Life on the ground is a bit more complex. There are actually market-rate apartments, and a (diminishing) number of the old bungalows that once defined parts of this former working-class community. Neighboring Madison Valley, built on old wetlands, represents the northern reach of the Central District. The Madison Park business district, once a resort community and ferry stop, still sees itself as a village. There’s Bert’s grocery, Madison Park Hardware, old pubs, even a family-owned ice cream shop. It’s walkable; there are high-rises and direct bus service going downtown. It has the urban amenities planners say they want everywhere.

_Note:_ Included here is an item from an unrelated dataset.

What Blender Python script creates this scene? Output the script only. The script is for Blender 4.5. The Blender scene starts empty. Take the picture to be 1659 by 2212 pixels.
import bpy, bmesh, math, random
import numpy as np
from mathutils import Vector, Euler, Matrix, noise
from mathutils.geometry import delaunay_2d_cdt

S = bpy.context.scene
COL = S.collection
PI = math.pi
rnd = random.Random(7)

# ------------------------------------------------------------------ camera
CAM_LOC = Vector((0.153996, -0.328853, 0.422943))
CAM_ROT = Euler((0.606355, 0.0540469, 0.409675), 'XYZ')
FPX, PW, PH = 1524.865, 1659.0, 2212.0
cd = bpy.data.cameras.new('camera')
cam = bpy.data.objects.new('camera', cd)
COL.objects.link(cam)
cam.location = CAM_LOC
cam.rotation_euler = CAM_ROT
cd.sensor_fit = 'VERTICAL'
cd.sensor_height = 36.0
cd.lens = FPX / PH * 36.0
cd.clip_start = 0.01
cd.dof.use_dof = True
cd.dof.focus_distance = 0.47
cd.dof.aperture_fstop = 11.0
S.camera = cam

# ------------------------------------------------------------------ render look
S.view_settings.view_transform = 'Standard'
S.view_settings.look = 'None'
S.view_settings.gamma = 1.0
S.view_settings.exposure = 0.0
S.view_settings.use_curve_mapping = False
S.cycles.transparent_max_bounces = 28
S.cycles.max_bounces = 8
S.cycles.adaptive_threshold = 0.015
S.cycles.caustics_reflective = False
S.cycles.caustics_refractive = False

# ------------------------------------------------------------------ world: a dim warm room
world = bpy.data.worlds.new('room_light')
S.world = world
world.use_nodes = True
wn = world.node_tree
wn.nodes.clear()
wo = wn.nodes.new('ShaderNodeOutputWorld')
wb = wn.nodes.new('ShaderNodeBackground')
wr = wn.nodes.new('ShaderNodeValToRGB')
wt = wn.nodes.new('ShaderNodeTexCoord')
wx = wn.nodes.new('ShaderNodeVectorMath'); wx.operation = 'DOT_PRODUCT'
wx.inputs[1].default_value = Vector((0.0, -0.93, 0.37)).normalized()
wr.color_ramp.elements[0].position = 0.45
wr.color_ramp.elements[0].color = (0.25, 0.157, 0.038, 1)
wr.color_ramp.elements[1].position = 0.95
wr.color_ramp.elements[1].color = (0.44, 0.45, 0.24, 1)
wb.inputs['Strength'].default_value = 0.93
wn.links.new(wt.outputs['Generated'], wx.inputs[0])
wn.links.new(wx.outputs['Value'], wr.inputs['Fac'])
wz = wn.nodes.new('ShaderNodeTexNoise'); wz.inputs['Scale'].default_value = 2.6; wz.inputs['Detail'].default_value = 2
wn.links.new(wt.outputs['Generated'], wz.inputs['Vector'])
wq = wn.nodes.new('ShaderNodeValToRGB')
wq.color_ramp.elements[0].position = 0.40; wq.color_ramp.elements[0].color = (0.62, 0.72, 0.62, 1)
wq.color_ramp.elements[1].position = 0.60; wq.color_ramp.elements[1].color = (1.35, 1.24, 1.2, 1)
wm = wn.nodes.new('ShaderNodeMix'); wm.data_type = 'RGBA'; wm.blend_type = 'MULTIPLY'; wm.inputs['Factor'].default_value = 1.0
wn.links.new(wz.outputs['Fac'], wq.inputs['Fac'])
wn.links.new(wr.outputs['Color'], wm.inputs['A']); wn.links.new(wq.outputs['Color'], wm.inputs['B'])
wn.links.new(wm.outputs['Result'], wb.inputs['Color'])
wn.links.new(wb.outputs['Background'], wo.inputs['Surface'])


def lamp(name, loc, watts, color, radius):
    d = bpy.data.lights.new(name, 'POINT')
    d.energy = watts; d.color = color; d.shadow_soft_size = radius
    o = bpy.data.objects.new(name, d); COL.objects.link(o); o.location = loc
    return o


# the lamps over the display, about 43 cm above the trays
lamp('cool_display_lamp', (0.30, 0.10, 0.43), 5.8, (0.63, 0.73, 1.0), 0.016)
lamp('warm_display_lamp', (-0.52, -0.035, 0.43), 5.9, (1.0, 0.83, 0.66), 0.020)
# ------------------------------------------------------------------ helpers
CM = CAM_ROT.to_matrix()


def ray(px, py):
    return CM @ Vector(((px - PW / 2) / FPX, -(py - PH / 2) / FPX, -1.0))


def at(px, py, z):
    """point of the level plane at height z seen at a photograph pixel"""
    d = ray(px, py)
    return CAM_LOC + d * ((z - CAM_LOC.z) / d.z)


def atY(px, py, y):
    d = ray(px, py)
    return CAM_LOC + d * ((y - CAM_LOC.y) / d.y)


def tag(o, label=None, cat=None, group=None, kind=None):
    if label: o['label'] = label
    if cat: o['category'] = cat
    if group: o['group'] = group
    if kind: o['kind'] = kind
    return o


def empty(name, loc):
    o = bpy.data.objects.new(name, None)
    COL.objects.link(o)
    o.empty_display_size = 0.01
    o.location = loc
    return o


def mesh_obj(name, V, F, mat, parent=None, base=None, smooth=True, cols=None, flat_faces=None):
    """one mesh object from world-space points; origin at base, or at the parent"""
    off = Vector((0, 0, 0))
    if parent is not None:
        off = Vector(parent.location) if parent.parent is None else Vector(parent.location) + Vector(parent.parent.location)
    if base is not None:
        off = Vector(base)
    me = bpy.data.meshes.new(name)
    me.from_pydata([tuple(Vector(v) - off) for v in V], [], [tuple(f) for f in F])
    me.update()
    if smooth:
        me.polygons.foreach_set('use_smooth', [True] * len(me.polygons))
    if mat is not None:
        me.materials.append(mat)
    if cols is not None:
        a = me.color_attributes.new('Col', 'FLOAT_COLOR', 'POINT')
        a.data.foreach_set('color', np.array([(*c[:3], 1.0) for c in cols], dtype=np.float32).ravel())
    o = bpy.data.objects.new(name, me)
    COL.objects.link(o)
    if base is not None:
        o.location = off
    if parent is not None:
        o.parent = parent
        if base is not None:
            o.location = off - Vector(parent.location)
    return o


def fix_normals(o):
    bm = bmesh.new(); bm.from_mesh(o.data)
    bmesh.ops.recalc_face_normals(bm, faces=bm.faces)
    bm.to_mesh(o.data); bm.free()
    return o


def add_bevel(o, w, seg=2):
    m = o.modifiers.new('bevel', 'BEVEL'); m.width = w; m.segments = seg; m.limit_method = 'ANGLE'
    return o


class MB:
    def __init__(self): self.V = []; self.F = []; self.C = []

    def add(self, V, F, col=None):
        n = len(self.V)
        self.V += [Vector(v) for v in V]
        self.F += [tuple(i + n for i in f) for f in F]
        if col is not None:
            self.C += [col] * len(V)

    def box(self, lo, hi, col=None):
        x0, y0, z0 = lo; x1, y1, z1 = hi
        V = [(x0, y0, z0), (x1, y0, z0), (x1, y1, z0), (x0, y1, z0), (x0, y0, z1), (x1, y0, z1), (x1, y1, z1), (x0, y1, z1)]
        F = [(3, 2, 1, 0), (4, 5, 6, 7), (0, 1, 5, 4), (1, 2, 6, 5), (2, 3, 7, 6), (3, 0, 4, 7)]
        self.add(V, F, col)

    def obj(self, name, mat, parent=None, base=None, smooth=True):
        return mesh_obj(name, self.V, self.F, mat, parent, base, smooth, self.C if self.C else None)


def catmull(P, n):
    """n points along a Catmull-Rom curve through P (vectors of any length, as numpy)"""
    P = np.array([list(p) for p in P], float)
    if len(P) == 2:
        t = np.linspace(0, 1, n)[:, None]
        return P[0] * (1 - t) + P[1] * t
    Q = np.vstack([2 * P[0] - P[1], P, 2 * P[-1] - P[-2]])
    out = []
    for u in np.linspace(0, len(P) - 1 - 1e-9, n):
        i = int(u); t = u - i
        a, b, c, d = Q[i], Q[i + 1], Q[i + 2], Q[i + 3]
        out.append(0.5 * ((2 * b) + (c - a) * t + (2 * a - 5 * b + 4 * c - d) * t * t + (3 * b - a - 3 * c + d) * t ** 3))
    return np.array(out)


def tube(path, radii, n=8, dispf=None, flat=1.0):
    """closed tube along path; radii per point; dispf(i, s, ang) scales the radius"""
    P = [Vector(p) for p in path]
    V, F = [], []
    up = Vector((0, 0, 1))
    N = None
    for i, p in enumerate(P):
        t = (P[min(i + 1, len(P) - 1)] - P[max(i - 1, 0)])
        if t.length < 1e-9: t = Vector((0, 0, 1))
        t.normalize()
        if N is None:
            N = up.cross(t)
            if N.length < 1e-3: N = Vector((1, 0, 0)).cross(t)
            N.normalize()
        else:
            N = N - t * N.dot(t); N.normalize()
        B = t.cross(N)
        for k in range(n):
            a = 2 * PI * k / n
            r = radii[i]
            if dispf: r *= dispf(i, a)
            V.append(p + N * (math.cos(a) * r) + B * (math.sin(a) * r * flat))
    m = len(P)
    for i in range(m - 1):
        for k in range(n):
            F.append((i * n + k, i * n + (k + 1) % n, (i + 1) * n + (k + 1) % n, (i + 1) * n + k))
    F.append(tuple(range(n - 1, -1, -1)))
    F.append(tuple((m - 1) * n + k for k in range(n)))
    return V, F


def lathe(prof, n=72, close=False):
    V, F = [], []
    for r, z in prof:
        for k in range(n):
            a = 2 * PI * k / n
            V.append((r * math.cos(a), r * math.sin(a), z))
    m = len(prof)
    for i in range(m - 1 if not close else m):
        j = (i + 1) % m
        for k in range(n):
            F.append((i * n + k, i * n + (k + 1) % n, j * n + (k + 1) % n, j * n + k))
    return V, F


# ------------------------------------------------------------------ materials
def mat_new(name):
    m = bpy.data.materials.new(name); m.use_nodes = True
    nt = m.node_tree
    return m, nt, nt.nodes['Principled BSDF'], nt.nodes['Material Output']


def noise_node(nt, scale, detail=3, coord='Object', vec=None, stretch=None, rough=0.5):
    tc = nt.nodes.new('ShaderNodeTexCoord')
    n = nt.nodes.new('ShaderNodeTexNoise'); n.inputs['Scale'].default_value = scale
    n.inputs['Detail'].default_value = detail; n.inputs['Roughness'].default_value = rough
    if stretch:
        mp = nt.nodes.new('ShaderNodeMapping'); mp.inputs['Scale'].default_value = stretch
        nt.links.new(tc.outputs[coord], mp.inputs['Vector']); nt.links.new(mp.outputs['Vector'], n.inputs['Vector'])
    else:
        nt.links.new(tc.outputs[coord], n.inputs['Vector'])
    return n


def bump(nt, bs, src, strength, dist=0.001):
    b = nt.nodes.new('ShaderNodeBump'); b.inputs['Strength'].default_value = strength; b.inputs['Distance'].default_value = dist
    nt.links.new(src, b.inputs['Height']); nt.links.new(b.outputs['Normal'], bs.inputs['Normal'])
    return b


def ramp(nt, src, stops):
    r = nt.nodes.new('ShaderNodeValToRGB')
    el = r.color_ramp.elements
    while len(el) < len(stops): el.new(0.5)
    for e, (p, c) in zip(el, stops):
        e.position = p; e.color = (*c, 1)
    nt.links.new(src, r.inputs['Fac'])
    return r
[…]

Living here is not the first time I’ve felt touched by neighborhood shame. When I lived in Kirkland, I often felt compelled to describe my neighborhood as an affordable Ravenna. Seattleites with an anti-Eastside prejudice tend to suspend judgment a bit about Kirkland, as if it is a wayward Seattle neighborhood that accidentally floated to the wrong side of the lake, but I often got a dose of Seattle snobbery when I admitted to being an Eastsider.
My first experience with feeling the need to explain where I lived was in high school. I was a third-generation Mount Baker resident, and we lived just a few blocks off Rainier Avenue. I assumed all neighborhoods were like mine. The schools were integrated, at least by Seattle standards. Rich, poor and those in between all lived together; so too whites, blacks, Asians and Native Americans.
In high school, I was sent north of the Ship Canal, and for the first time I began to feel embarrassed about where I came from. I had an “ethnic” name, Knute — who can pronounce that? I was at Lakeside, a school literally on the northern border of the city where guys had names like Worthington and Corbett. For junior high, I had attended Asa Mercer on Beacon Hill, which was a chaotic, violent mess on a remote rump of town. I went to Lakeside in 1968 as part of the Lakeside Educational Enrichment Program to help inner-city students. (LEEP celebrates its 50th year this May.) I thought that Lakesiders saw themselves as missionaries and that I was among those who needed to be saved by virtue of my home address.
It took time for me to regain neighborhood pride. I found that some kids from Laurelhurst and Bellevue envied what I had. Mount Baker had genuine Olmsted boulevard parks. We had that aged ballpark wonder, Sicks’ Stadium, which experienced in its twilight years some coolness as a rock concert venue for the likes of Jimi Hendrix and Janis Joplin. (It’s now a Lowe’s.) I was astonished to meet kids from the North End who had never even been in a classroom with an African-American. I took pride in our diversity.
As for Madison Park, the village life here suits me. We rent an older apartment that keeps us close to the lake. My embrace of diversity now includes people who are wealthier than I will ever be. That’s part of the legacy of a Lakeside education, and a useful skill to have in contemporary Seattle.